**What this task involves**
Nothing in the data should change when you return it, but leave the pictures out.

**Stored data**
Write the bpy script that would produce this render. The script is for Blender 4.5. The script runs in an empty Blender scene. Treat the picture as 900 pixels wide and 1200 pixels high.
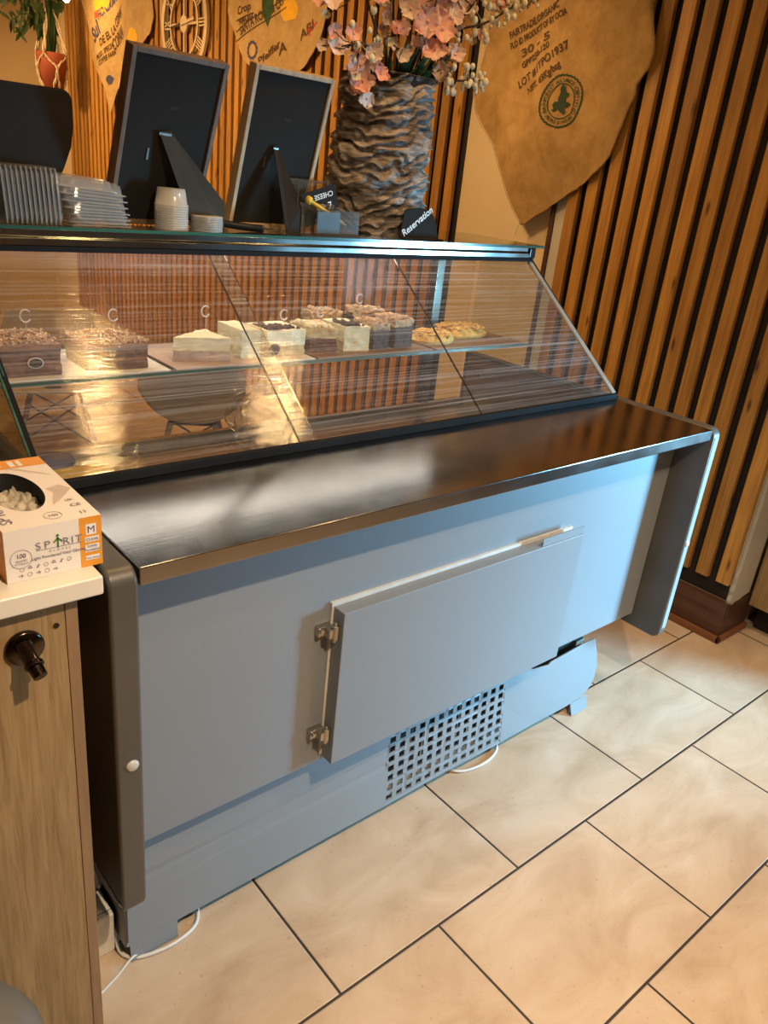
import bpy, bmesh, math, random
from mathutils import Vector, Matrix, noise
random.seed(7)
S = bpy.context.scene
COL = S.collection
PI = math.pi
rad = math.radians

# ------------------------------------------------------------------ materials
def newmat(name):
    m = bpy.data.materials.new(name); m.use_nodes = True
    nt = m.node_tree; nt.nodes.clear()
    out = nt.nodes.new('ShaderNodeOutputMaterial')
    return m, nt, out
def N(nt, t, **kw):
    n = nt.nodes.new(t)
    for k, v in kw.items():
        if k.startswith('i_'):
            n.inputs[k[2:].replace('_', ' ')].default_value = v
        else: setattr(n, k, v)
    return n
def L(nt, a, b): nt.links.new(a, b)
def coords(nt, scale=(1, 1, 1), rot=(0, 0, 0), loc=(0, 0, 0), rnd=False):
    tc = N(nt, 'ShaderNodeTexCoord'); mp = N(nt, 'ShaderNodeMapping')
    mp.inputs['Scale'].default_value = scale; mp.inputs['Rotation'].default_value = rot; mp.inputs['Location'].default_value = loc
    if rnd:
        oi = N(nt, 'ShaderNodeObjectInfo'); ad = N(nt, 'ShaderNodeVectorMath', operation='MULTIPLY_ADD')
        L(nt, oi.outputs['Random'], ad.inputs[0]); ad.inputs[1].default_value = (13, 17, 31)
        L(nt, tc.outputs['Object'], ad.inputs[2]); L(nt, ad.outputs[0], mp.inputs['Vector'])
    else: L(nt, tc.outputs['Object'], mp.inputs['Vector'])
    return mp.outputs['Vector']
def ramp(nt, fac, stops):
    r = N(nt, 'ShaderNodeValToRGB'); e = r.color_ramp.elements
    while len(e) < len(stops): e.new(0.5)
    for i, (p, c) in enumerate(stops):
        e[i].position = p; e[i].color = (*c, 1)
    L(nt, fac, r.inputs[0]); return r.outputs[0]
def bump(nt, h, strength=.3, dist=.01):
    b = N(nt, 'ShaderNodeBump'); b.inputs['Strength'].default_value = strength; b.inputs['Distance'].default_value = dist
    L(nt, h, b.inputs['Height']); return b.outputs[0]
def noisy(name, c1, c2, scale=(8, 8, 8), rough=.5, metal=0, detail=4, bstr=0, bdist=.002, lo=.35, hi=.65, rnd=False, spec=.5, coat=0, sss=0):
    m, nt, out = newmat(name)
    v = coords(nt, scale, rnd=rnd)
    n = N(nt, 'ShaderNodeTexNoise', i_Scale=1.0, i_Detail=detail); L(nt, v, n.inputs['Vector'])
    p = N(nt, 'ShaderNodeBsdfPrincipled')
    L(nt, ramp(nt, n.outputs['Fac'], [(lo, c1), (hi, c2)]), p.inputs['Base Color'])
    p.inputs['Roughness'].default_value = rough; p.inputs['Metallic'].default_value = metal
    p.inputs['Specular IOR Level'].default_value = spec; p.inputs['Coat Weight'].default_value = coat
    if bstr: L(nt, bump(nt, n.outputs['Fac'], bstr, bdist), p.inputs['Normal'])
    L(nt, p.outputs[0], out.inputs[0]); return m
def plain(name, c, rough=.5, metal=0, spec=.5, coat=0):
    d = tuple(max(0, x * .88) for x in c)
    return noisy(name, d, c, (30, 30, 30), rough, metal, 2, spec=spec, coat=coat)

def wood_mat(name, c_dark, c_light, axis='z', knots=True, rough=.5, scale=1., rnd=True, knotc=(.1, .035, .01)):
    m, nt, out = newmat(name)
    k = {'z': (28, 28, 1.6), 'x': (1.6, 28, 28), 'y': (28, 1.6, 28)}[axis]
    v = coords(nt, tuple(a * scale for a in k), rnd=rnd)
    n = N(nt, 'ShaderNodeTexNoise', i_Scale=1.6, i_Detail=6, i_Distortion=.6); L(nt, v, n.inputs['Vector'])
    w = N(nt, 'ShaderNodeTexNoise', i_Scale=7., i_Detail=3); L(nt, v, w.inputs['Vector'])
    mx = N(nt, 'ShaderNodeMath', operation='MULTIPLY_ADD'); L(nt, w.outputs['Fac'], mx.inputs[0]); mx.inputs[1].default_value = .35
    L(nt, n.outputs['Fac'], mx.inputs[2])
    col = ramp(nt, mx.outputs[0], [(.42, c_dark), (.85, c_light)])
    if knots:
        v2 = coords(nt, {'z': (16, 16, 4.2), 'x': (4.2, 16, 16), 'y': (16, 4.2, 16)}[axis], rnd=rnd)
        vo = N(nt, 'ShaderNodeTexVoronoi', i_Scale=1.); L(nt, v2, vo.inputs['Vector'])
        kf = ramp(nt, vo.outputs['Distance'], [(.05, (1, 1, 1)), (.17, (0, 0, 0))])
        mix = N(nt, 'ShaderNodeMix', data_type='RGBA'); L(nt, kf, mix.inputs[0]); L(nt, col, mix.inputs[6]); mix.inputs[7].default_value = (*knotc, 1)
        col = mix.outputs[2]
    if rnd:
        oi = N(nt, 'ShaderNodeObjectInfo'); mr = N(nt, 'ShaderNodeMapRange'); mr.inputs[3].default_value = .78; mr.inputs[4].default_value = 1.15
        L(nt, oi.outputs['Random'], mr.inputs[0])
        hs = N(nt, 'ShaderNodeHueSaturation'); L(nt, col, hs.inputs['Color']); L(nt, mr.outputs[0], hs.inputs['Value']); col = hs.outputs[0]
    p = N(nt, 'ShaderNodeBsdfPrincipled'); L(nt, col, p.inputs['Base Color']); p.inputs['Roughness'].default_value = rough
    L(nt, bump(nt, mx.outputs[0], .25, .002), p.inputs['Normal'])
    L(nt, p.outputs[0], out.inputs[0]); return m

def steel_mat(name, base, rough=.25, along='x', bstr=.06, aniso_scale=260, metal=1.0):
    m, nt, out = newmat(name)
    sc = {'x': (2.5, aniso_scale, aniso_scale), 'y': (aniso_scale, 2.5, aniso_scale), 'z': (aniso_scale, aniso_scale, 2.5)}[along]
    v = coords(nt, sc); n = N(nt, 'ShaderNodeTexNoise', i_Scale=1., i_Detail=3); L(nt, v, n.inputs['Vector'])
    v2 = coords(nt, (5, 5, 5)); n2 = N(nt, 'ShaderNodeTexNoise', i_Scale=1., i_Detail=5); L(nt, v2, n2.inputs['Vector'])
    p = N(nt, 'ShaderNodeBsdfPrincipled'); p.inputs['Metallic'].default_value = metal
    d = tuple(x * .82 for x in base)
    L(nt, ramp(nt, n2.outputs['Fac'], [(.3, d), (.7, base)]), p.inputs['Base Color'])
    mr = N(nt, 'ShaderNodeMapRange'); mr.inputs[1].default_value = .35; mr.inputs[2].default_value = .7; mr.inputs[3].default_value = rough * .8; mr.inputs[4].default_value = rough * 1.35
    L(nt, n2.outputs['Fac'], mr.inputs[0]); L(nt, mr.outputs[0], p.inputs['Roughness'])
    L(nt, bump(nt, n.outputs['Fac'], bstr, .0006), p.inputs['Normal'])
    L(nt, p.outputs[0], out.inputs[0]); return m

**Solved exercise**
Write the bpy script that would produce this render. The script is for Blender 4.5. The script runs in an empty Blender scene. Treat the picture as 900 pixels wide and 1200 pixels high.
import bpy, bmesh, math, random
from mathutils import Vector, Matrix, noise
random.seed(7)
S = bpy.context.scene
COL = S.collection
PI = math.pi
rad = math.radians

# ------------------------------------------------------------------ materials
def newmat(name):
    m = bpy.data.materials.new(name); m.use_nodes = True
    nt = m.node_tree; nt.nodes.clear()
    out = nt.nodes.new('ShaderNodeOutputMaterial')
    return m, nt, out
def N(nt, t, **kw):
    n = nt.nodes.new(t)
    for k, v in kw.items():
        if k.startswith('i_'):
            n.inputs[k[2:].replace('_', ' ')].default_value = v
        else: setattr(n, k, v)
    return n
def L(nt, a, b): nt.links.new(a, b)
def coords(nt, scale=(1, 1, 1), rot=(0, 0, 0), loc=(0, 0, 0), rnd=False):
    tc = N(nt, 'ShaderNodeTexCoord'); mp = N(nt, 'ShaderNodeMapping')
    mp.inputs['Scale'].default_value = scale; mp.inputs['Rotation'].default_value = rot; mp.inputs['Location'].default_value = loc
    if rnd:
        oi = N(nt, 'ShaderNodeObjectInfo'); ad = N(nt, 'ShaderNodeVectorMath', operation='MULTIPLY_ADD')
        L(nt, oi.outputs['Random'], ad.inputs[0]); ad.inputs[1].default_value = (13, 17, 31)
        L(nt, tc.outputs['Object'], ad.inputs[2]); L(nt, ad.outputs[0], mp.inputs['Vector'])
    else: L(nt, tc.outputs['Object'], mp.inputs['Vector'])
    return mp.outputs['Vector']
def ramp(nt, fac, stops):
    r = N(nt, 'ShaderNodeValToRGB'); e = r.color_ramp.elements
    while len(e) < len(stops): e.new(0.5)
    for i, (p, c) in enumerate(stops):
        e[i].position = p; e[i].color = (*c, 1)
    L(nt, fac, r.inputs[0]); return r.outputs[0]
def bump(nt, h, strength=.3, dist=.01):
    b = N(nt, 'ShaderNodeBump'); b.inputs['Strength'].default_value = strength; b.inputs['Distance'].default_value = dist
    L(nt, h, b.inputs['Height']); return b.outputs[0]
def noisy(name, c1, c2, scale=(8, 8, 8), rough=.5, metal=0, detail=4, bstr=0, bdist=.002, lo=.35, hi=.65, rnd=False, spec=.5, coat=0, sss=0):
    m, nt, out = newmat(name)
    v = coords(nt, scale, rnd=rnd)
    n = N(nt, 'ShaderNodeTexNoise', i_Scale=1.0, i_Detail=detail); L(nt, v, n.inputs['Vector'])
    p = N(nt, 'ShaderNodeBsdfPrincipled')
    L(nt, ramp(nt, n.outputs['Fac'], [(lo, c1), (hi, c2)]), p.inputs['Base Color'])
    p.inputs['Roughness'].default_value = rough; p.inputs['Metallic'].default_value = metal
    p.inputs['Specular IOR Level'].default_value = spec; p.inputs['Coat Weight'].default_value = coat
    if bstr: L(nt, bump(nt, n.outputs['Fac'], bstr, bdist), p.inputs['Normal'])
    L(nt, p.outputs[0], out.inputs[0]); return m
def plain(name, c, rough=.5, metal=0, spec=.5, coat=0):
    d = tuple(max(0, x * .88) for x in c)
    return noisy(name, d, c, (30, 30, 30), rough, metal, 2, spec=spec, coat=coat)

def wood_mat(name, c_dark, c_light, axis='z', knots=True, rough=.5, scale=1., rnd=True, knotc=(.1, .035, .01)):
    m, nt, out = newmat(name)
    k = {'z': (28, 28, 1.6), 'x': (1.6, 28, 28), 'y': (28, 1.6, 28)}[axis]
    v = coords(nt, tuple(a * scale for a in k), rnd=rnd)
    n = N(nt, 'ShaderNodeTexNoise', i_Scale=1.6, i_Detail=6, i_Distortion=.6); L(nt, v, n.inputs['Vector'])
    w = N(nt, 'ShaderNodeTexNoise', i_Scale=7., i_Detail=3); L(nt, v, w.inputs['Vector'])
    mx = N(nt, 'ShaderNodeMath', operation='MULTIPLY_ADD'); L(nt, w.outputs['Fac'], mx.inputs[0]); mx.inputs[1].default_value = .35
    L(nt, n.outputs['Fac'], mx.inputs[2])
    col = ramp(nt, mx.outputs[0], [(.42, c_dark), (.85, c_light)])
    if knots:
        v2 = coords(nt, {'z': (16, 16, 4.2), 'x': (4.2, 16, 16), 'y': (16, 4.2, 16)}[axis], rnd=rnd)
        vo = N(nt, 'ShaderNodeTexVoronoi', i_Scale=1.); L(nt, v2, vo.inputs['Vector'])
        kf = ramp(nt, vo.outputs['Distance'], [(.05, (1, 1, 1)), (.17, (0, 0, 0))])
        mix = N(nt, 'ShaderNodeMix', data_type='RGBA'); L(nt, kf, mix.inputs[0]); L(nt, col, mix.inputs[6]); mix.inputs[7].default_value = (*knotc, 1)
        col = mix.outputs[2]
    if rnd:
        oi = N(nt, 'ShaderNodeObjectInfo'); mr = N(nt, 'ShaderNodeMapRange'); mr.inputs[3].default_value = .78; mr.inputs[4].default_value = 1.15
        L(nt, oi.outputs['Random'], mr.inputs[0])
        hs = N(nt, 'ShaderNodeHueSaturation'); L(nt, col, hs.inputs['Color']); L(nt, mr.outputs[0], hs.inputs['Value']); col = hs.outputs[0]
    p = N(nt, 'ShaderNodeBsdfPrincipled'); L(nt, col, p.inputs['Base Color']); p.inputs['Roughness'].default_value = rough
    L(nt, bump(nt, mx.outputs[0], .25, .002), p.inputs['Normal'])
    L(nt, p.outputs[0], out.inputs[0]); return m

def steel_mat(name, base, rough=.25, along='x', bstr=.06, aniso_scale=260, metal=1.0):
    m, nt, out = newmat(name)
    sc = {'x': (2.5, aniso_scale, aniso_scale), 'y': (aniso_scale, 2.5, aniso_scale), 'z': (aniso_scale, aniso_scale, 2.5)}[along]
    v = coords(nt, sc); n = N(nt, 'ShaderNodeTexNoise', i_Scale=1., i_Detail=3); L(nt, v, n.inputs['Vector'])
    v2 = coords(nt, (5, 5, 5)); n2 = N(nt, 'ShaderNodeTexNoise', i_Scale=1., i_Detail=5); L(nt, v2, n2.inputs['Vector'])
    p = N(nt, 'ShaderNodeBsdfPrincipled'); p.inputs['Metallic'].default_value = metal
    d = tuple(x * .82 for x in base)
    L(nt, ramp(nt, n2.outputs['Fac'], [(.3, d), (.7, base)]), p.inputs['Base Color'])
    mr = N(nt, 'ShaderNodeMapRange'); mr.inputs[1].default_value = .35; mr.inputs[2].default_value = .7; mr.inputs[3].default_value = rough * .8; mr.inputs[4].default_value = rough * 1.35
    L(nt, n2.outputs['Fac'], mr.inputs[0]); L(nt, mr.outputs[0], p.inputs['Roughness'])
    L(nt, bump(nt, n.outputs['Fac'], bstr, .0006), p.inputs['Normal'])
    L(nt, p.outputs[0], out.inputs[0]); return m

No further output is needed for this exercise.